1983年初版 山上たつひこ
秋田書店チャンピオンコミックス
いつものギャグ路線ではあるんですが、時流を意識したかのようにさりげなくスポ根とラブコメをとりいれた超異色作。
オリジネイターであるはずの山上たつひこまでが流行に迎合しちゃうの?と当時はショックでしたね。
高橋留美子か、はたまたあだち充か、ってな按配で青春路線な描写の数々は、がきデカ世代には衝撃ではありました。
まあ、それでもいつもの下品さは損なわれていない、というのがすごいと言えばすごいんですが。

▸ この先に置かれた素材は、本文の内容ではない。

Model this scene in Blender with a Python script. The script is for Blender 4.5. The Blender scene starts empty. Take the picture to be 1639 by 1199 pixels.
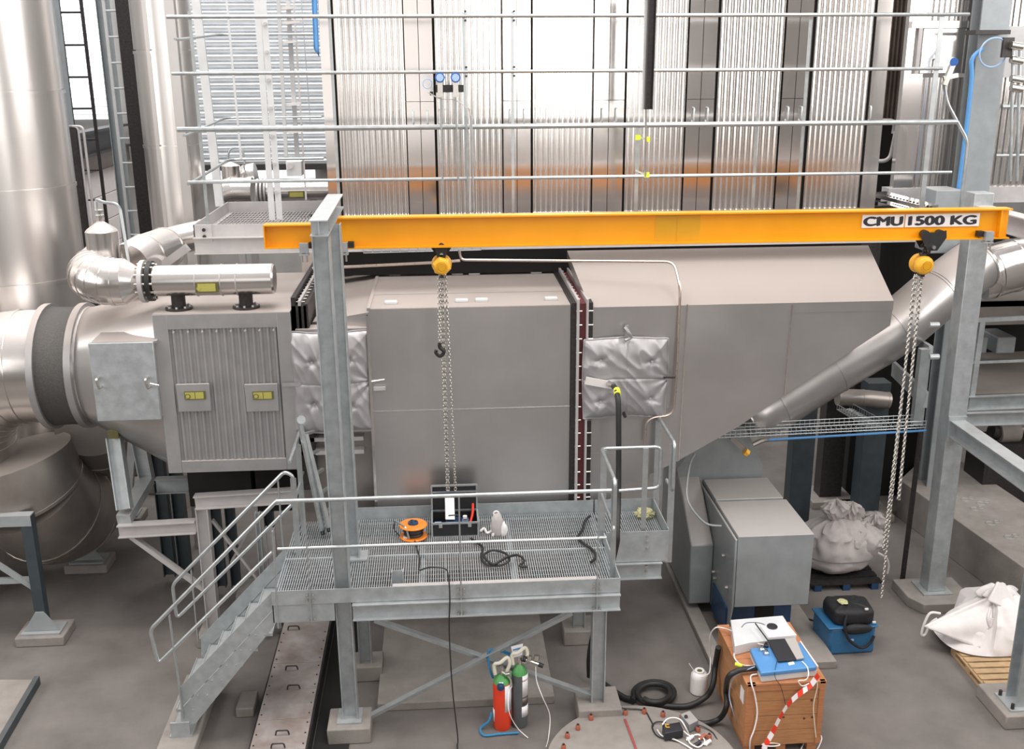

ただ、作者自身が途中で嫌になったのか、飽きちゃったのか、物語は終盤、なぜか動物3人組が主人公になり代り、投げ出すように終わってしまいます。
無理してたのかもしれませんね。
しかしながらこの作品、基本設定やキャラ、プロットそのものは異様によく出来てるんですよね。
力の出し方が調整できず、無敵なのに勝ち星をあげられない主人公の柔道部員、美少年の日高君。
なぜかお父さんはゲイバーの美人ママ。
そんな日高君に思いを寄せる秀才の杉村君。
何故か彼は興がのってくると立原道造の詩をそらんじたりする。
イギリス人を最高の民族と言い切る同じ柔道部員のハーフ、南君や、何故か手足がヒズメな百川君、顧問の下腹部先生のキャラも笑えていい。
ヒロインの2人組がらしくなく可憐でかわいいのも過去の作品にはなかった傾向。
これ、違う漫画家が同じシナリオで、マガジンあたりでやったら意外に人気が出たのでは、という気すらします。
でもそこを割り切ってやらないのが山上たつひこなんでしょうけどね、きっと。
ファンからは評価されない作品かもしれませんが、本来の持ち味と80年代的軽佻浮薄が入り混じったカオスな内容は、どこか新鮮さもあって、私は嫌いじゃないですね。